> [EXERCISE TASK]: Check every line of the entries for "Python", and copy the lines that hold it.

--- START MATERIAL FOR THIS EXERCISE ---

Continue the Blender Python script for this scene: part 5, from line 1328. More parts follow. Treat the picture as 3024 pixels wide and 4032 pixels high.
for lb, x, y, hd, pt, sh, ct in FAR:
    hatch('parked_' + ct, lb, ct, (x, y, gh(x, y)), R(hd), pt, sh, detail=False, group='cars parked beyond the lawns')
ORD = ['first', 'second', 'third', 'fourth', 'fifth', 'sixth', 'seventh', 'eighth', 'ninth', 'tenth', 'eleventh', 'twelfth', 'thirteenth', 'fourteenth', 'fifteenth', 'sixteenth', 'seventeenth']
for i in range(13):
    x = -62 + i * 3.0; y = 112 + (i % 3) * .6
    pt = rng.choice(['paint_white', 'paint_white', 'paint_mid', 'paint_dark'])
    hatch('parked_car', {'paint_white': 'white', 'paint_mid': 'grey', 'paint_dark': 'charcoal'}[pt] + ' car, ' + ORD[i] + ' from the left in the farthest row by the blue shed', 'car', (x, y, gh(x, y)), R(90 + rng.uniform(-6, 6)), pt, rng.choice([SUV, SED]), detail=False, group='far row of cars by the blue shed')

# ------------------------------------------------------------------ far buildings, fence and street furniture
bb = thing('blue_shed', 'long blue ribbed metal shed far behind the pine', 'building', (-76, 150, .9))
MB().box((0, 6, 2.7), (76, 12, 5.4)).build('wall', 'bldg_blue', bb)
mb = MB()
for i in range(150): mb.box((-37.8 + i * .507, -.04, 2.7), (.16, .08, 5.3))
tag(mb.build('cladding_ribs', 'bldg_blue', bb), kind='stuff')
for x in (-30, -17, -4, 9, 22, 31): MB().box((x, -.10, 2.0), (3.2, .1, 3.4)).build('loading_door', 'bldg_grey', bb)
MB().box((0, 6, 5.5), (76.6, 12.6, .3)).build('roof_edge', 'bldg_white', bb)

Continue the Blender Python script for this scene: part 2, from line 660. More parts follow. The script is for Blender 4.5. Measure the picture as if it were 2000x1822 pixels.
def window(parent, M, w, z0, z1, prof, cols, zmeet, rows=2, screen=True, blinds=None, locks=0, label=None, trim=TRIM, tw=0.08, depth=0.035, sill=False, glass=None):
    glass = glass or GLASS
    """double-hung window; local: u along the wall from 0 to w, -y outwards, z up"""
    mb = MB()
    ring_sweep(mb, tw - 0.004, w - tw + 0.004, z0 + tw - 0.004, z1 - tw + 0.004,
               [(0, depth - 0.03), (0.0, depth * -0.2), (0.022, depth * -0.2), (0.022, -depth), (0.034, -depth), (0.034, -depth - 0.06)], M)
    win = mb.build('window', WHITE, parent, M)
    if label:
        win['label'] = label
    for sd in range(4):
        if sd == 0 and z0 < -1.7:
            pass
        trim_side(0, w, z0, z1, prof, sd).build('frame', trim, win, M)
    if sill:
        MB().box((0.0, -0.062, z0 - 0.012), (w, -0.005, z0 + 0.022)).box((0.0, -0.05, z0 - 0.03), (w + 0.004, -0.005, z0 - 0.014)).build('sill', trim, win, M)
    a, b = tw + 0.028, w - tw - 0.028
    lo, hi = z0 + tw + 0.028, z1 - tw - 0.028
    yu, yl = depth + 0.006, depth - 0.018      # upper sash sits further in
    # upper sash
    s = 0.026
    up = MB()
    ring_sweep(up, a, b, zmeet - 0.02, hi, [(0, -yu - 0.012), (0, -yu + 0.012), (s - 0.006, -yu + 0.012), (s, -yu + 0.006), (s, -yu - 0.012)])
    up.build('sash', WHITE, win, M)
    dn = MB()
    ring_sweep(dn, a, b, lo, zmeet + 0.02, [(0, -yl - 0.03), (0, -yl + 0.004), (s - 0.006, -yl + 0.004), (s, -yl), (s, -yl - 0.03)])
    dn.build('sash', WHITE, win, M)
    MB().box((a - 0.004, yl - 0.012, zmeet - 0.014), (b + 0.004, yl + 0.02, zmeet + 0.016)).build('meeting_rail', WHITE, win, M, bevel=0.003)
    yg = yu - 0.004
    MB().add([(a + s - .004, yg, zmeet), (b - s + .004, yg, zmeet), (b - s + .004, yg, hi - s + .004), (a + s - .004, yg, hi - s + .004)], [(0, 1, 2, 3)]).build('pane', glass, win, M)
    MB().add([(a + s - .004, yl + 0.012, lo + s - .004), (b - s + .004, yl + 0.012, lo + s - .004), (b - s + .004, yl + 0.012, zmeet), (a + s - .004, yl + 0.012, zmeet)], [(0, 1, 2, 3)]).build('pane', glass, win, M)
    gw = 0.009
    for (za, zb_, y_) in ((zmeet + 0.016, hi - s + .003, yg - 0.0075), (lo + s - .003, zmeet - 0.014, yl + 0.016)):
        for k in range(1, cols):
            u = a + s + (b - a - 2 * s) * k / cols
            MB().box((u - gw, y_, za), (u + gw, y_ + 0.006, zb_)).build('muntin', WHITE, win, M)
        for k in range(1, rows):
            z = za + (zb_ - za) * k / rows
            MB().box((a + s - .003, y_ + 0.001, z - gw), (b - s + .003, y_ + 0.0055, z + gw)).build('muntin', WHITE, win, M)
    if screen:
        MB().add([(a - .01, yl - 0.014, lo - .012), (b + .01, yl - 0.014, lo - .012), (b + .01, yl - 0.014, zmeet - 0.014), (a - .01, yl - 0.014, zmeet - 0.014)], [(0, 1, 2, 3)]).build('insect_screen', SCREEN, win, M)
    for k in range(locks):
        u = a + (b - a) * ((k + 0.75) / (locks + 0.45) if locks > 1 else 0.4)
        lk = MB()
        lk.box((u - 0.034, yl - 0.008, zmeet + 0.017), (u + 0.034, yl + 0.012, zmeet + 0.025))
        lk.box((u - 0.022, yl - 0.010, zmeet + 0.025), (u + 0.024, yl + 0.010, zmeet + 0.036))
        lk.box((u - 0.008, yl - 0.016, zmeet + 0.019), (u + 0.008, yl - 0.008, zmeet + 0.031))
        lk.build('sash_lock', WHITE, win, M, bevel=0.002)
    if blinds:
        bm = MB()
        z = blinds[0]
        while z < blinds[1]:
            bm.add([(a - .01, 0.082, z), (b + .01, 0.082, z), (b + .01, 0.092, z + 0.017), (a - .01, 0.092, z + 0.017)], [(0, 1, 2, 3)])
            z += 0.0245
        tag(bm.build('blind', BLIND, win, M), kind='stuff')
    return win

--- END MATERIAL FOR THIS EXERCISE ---
--- START MATERIAL FOR THIS EXERCISE ---

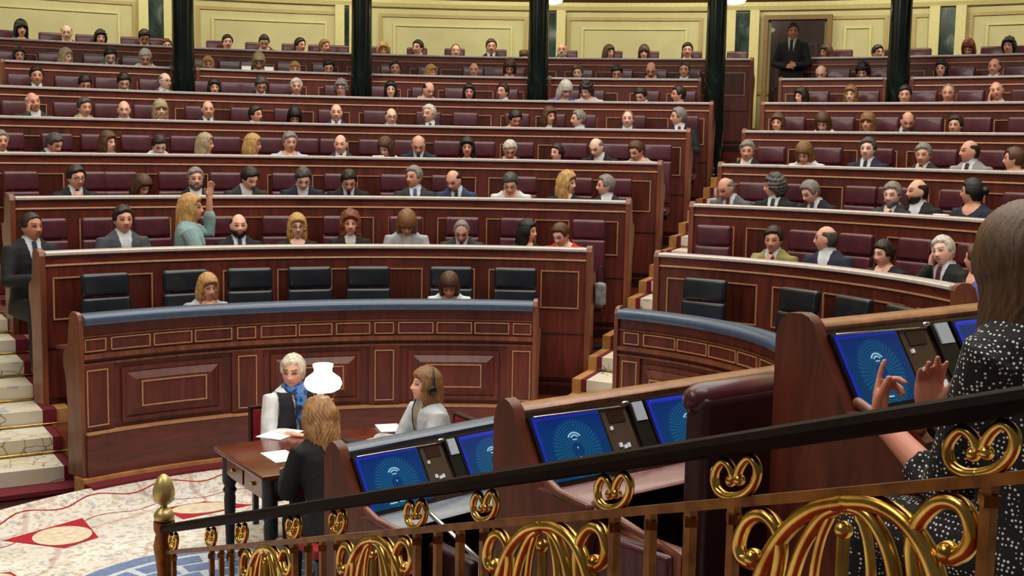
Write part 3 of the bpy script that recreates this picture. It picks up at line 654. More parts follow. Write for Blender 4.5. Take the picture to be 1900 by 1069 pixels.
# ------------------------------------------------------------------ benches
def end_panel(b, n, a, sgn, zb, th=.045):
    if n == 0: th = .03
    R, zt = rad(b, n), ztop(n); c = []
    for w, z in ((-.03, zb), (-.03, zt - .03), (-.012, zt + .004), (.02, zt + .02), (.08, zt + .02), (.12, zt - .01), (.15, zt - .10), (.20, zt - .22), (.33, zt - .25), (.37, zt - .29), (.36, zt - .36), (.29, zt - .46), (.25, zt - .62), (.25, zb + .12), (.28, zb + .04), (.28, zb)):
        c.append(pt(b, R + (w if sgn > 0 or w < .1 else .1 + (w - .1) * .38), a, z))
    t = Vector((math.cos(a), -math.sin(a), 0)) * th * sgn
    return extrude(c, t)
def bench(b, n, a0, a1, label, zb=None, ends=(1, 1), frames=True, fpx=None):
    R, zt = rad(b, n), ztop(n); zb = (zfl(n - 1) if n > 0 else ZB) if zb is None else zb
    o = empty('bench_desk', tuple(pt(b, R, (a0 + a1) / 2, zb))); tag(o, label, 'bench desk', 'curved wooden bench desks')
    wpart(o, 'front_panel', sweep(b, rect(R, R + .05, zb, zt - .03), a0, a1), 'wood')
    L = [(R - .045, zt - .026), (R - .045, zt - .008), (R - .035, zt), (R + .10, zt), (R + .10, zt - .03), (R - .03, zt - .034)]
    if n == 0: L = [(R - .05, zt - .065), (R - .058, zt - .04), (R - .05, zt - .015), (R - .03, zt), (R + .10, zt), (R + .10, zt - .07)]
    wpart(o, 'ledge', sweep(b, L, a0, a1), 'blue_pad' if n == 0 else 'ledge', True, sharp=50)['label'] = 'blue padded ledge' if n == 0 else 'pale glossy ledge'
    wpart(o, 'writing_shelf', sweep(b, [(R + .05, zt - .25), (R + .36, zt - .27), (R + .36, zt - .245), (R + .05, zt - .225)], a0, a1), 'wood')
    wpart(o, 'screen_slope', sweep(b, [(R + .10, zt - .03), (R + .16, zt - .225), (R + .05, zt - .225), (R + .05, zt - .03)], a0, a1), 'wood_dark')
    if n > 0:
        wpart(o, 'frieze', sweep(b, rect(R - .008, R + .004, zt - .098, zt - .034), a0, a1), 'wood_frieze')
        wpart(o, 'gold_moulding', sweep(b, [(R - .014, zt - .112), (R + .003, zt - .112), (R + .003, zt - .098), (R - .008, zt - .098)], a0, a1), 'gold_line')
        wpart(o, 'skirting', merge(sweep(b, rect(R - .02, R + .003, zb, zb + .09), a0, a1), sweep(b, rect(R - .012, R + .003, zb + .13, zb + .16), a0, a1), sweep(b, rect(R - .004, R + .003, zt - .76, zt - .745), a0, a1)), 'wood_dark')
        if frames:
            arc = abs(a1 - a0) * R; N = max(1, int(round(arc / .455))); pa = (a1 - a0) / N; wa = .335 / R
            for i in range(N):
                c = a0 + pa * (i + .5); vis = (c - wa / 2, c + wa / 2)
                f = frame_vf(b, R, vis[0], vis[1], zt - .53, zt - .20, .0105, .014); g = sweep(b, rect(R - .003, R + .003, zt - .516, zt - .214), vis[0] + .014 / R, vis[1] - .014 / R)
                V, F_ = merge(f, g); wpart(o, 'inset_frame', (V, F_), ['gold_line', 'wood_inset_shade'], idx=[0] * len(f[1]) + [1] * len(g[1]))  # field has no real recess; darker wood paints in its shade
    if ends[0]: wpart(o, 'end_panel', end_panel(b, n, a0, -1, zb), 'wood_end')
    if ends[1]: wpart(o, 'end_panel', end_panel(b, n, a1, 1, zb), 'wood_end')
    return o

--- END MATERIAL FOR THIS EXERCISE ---

> [ANSWER TO THE EXERCISE]:
Continue the Blender Python script for this scene: part 5, from line 1328. More parts follow. Treat the picture as 3024 pixels wide and 4032 pixels high.
Continue the Blender Python script for this scene: part 2, from line 660. More parts follow. The script is for Blender 4.5. Measure the picture as if it were 2000x1822 pixels.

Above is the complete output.